Derler ki ‘’sabah nasıl uyanırsan gün öyle geçer’’. Külliyen yalan. Gerçekten, bunu söyleyenin kendisinin de inandığını düşünmüyorum. Böyle bir şey mümkün değil. İnanılması zor bir cümle.

Ben, her sabah çok mutlu uyanırım. Günümün iyi geçmesi için kendi kendime dualar ederim. Kendimi pozitif bir şekilde hazırlarım. Benim motivasyonumla ilgili bir sorunum yok. Sorun ben kendimi mutlu etmeye çalışırken, birilerinin gelip bu mutluluğumu bozması. Ona da suç bulmam suç; bu mutluğu bozmam da ona izin vermemde. Yani tek suçlu benim.

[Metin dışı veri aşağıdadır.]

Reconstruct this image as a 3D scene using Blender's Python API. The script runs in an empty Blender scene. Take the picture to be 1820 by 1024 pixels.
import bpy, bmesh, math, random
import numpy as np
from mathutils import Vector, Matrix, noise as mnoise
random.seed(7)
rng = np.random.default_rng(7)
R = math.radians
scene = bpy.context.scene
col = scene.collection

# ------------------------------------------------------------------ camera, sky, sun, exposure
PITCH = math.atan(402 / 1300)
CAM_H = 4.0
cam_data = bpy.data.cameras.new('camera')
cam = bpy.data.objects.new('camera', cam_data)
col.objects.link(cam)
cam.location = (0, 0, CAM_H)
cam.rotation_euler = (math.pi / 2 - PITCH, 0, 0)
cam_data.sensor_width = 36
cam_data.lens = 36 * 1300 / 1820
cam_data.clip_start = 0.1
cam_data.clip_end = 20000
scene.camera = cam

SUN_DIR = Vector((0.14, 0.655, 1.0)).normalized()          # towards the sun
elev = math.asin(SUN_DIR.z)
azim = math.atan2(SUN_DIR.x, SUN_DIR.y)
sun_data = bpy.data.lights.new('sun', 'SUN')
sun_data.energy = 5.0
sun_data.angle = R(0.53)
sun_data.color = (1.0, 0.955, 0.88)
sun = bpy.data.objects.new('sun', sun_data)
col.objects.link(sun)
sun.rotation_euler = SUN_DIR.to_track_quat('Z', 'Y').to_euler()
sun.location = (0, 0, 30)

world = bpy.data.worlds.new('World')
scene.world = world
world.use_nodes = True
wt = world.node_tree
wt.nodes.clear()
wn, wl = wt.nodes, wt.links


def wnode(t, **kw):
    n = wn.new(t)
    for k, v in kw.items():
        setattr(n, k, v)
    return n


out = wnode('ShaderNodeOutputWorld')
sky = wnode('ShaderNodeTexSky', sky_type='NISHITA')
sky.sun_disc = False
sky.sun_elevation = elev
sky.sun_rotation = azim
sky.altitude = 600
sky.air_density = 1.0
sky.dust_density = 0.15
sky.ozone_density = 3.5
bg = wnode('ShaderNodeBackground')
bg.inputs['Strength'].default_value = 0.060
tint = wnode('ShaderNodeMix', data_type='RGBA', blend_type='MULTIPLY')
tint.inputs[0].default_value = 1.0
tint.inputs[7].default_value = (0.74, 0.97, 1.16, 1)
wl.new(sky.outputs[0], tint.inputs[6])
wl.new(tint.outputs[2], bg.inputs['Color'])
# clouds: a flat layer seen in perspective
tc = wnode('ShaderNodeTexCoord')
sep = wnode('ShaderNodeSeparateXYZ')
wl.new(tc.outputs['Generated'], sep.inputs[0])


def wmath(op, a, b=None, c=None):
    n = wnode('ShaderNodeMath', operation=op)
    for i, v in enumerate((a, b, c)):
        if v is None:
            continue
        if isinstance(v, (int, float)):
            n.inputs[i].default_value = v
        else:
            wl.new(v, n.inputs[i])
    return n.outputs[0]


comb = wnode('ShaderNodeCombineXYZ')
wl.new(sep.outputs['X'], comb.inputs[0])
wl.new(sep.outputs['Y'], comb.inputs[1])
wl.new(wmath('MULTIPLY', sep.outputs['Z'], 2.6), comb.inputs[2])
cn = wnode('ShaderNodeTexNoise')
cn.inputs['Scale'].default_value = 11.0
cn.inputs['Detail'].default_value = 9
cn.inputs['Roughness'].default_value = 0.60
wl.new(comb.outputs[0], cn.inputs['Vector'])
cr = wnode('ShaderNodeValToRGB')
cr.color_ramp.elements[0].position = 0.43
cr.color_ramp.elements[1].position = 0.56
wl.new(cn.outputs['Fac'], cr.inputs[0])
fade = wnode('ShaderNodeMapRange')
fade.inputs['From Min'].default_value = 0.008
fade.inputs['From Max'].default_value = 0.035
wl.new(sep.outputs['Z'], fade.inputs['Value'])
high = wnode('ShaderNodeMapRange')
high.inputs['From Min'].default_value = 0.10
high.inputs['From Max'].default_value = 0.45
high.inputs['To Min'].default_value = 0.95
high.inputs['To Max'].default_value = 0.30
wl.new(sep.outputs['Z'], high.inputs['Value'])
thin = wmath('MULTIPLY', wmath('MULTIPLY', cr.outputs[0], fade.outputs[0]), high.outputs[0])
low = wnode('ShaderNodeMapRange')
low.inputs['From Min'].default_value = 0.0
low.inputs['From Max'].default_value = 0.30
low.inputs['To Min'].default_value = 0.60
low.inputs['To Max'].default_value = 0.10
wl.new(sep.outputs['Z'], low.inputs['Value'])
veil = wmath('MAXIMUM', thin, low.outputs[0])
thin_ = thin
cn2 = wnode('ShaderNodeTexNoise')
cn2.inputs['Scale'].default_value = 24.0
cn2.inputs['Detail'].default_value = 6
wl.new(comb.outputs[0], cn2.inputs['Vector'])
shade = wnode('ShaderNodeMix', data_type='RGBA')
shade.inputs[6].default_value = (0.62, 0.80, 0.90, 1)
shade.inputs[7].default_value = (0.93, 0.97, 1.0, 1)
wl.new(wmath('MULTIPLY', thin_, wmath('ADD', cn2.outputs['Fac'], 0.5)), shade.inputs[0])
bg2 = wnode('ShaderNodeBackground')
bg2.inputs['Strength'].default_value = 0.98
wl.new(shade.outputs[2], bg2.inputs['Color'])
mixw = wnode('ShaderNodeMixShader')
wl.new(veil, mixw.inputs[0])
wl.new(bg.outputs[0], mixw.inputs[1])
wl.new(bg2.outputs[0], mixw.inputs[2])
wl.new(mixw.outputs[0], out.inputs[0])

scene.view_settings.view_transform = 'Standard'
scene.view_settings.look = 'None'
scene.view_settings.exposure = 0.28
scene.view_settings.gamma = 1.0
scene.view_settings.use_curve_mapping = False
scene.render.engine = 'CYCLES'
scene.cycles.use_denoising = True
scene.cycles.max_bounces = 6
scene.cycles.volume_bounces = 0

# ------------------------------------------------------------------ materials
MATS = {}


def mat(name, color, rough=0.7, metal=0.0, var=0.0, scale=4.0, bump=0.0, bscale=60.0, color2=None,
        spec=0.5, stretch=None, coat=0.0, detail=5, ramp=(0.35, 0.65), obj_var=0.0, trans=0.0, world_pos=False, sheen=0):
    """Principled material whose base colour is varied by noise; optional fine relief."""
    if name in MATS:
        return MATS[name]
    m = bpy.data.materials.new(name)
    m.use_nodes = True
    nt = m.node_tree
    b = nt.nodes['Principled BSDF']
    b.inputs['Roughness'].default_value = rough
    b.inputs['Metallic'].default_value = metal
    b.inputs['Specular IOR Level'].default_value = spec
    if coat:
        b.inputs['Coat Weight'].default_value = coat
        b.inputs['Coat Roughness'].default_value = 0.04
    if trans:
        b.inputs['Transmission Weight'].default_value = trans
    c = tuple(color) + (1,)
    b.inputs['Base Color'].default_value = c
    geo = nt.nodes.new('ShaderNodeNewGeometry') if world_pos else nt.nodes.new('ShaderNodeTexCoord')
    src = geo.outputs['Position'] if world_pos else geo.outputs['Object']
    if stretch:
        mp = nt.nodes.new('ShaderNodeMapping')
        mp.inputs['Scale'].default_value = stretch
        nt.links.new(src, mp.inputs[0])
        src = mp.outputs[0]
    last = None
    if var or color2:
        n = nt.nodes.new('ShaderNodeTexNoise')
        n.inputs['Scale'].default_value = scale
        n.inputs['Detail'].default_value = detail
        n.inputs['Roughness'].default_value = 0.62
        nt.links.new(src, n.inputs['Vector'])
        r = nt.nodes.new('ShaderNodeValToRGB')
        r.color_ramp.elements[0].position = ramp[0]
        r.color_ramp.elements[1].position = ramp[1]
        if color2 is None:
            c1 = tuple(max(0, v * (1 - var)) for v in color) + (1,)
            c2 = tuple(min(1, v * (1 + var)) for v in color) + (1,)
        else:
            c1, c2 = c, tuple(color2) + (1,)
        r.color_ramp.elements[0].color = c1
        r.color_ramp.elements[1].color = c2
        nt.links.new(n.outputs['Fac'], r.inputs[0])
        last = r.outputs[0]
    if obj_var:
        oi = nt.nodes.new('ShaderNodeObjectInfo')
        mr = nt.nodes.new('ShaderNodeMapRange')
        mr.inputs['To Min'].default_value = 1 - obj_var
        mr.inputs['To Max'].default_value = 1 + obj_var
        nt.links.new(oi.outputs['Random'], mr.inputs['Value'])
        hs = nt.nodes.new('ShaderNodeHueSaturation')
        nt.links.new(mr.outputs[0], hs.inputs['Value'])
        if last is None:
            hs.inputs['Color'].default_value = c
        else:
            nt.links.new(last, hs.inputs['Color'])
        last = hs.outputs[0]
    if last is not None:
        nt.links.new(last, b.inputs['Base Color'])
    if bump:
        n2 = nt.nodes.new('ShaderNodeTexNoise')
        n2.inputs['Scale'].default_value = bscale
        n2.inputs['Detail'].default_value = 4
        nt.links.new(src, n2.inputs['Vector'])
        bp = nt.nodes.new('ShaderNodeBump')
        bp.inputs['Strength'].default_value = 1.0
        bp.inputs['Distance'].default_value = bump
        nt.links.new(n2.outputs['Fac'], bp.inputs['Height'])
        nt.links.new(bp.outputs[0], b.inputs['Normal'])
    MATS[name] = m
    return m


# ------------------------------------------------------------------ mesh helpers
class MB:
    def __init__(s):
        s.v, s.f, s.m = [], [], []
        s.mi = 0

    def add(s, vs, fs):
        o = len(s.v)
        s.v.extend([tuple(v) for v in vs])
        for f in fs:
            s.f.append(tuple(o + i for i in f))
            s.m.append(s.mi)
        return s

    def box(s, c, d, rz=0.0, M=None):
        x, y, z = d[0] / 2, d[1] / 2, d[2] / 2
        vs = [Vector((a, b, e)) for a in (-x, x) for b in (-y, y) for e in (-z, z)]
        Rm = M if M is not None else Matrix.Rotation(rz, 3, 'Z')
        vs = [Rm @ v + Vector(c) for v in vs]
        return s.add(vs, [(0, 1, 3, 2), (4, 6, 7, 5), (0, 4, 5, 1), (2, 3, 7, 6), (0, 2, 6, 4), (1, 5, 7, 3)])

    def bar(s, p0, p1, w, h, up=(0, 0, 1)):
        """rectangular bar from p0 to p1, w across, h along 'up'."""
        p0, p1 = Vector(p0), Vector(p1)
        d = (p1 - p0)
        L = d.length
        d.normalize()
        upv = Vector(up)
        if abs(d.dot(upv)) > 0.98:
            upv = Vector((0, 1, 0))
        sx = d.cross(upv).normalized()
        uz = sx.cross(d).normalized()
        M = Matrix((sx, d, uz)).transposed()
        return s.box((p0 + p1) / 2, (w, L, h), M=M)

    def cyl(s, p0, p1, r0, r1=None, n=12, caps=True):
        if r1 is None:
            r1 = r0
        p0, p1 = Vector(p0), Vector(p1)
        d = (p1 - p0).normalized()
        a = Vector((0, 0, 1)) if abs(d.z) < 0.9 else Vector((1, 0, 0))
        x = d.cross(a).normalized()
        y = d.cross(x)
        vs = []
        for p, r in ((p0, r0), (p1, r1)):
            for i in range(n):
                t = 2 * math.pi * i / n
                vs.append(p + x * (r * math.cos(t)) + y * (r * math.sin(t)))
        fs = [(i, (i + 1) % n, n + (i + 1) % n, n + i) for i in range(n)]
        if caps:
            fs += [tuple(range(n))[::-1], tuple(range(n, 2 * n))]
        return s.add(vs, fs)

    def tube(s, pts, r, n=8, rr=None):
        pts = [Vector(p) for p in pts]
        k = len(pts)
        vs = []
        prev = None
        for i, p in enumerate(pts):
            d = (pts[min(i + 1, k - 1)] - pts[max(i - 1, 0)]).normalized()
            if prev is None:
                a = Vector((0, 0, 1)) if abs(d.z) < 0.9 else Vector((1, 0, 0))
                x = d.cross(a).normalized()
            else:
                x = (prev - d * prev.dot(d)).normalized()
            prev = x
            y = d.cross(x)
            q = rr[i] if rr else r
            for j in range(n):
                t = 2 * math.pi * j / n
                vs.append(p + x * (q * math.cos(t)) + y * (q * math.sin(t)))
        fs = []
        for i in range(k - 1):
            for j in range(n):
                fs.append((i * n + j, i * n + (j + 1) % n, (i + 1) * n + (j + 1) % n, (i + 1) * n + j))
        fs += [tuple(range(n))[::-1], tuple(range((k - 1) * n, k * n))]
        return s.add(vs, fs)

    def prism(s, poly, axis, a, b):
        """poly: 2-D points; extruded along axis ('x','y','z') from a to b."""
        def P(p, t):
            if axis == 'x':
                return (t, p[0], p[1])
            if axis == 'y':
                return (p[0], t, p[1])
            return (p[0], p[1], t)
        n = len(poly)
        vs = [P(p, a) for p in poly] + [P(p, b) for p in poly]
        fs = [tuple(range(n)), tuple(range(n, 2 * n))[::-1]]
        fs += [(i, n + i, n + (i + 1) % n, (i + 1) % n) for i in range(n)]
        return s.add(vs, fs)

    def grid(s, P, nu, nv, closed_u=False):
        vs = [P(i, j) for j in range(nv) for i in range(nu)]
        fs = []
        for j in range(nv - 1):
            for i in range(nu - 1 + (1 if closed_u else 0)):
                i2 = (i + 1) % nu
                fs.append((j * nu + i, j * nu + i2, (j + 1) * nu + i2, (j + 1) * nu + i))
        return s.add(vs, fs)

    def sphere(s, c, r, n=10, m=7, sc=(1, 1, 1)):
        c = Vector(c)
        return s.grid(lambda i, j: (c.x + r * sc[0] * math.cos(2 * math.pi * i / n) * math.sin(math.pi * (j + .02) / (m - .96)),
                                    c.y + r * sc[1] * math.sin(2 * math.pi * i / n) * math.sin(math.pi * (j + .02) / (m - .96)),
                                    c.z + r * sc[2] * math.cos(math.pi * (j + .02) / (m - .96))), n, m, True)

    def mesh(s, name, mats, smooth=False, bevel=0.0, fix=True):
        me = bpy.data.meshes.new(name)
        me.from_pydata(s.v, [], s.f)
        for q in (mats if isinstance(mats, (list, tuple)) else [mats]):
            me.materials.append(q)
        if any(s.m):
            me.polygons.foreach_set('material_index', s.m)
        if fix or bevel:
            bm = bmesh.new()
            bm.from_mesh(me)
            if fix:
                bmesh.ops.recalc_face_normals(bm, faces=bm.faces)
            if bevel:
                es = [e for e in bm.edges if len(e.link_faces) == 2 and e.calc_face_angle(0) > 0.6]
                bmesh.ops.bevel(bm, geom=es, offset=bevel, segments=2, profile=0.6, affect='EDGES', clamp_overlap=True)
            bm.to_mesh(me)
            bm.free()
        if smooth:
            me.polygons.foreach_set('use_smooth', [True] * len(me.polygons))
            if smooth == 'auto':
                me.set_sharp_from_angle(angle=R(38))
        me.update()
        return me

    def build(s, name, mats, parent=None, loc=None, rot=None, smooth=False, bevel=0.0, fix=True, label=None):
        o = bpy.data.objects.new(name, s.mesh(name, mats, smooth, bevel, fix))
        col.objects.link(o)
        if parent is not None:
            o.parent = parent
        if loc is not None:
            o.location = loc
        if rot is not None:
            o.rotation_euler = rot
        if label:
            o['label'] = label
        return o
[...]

Hayat bizim hayatımız. Nasıl olur da birileri gelir bizi üzer. Tamam değer verebiliriz, sevebiliriz, sayabiliriz; fakat mutsuzluğumuzu kimseye yükleyemeyiz. Hayatta ki başarılar da bizim başarısızlıklar da bizim.

Hayat bazen istediğimizden daha fazla yolunda gidebilir bazen de; hiç gitmez, yerinde durur sanki. İnsan psikolojide haliyle bu durumlarda bir sarsılma geçirir. İster hayat istediğimizden fazla yolunda olsun, ister olmasın iki durumun da psikoloji beklentisi dışında olduğu için psikoloji etkilenir. Bir türlü ortasını yakalamak zor olur ya da nadir olur.

Bizim hep hazırlıklı olmamız gerekir. Gün içinde yapacaklarımızla ilgili bir plan değil, birkaç plan ile yapmalıyız. Çünkü bir tanesi olmazsa diğerini, o da olmazsa diğerini, diğerini derken kendimizi gelecek olan durumlara en azından alıştırmış oluruz.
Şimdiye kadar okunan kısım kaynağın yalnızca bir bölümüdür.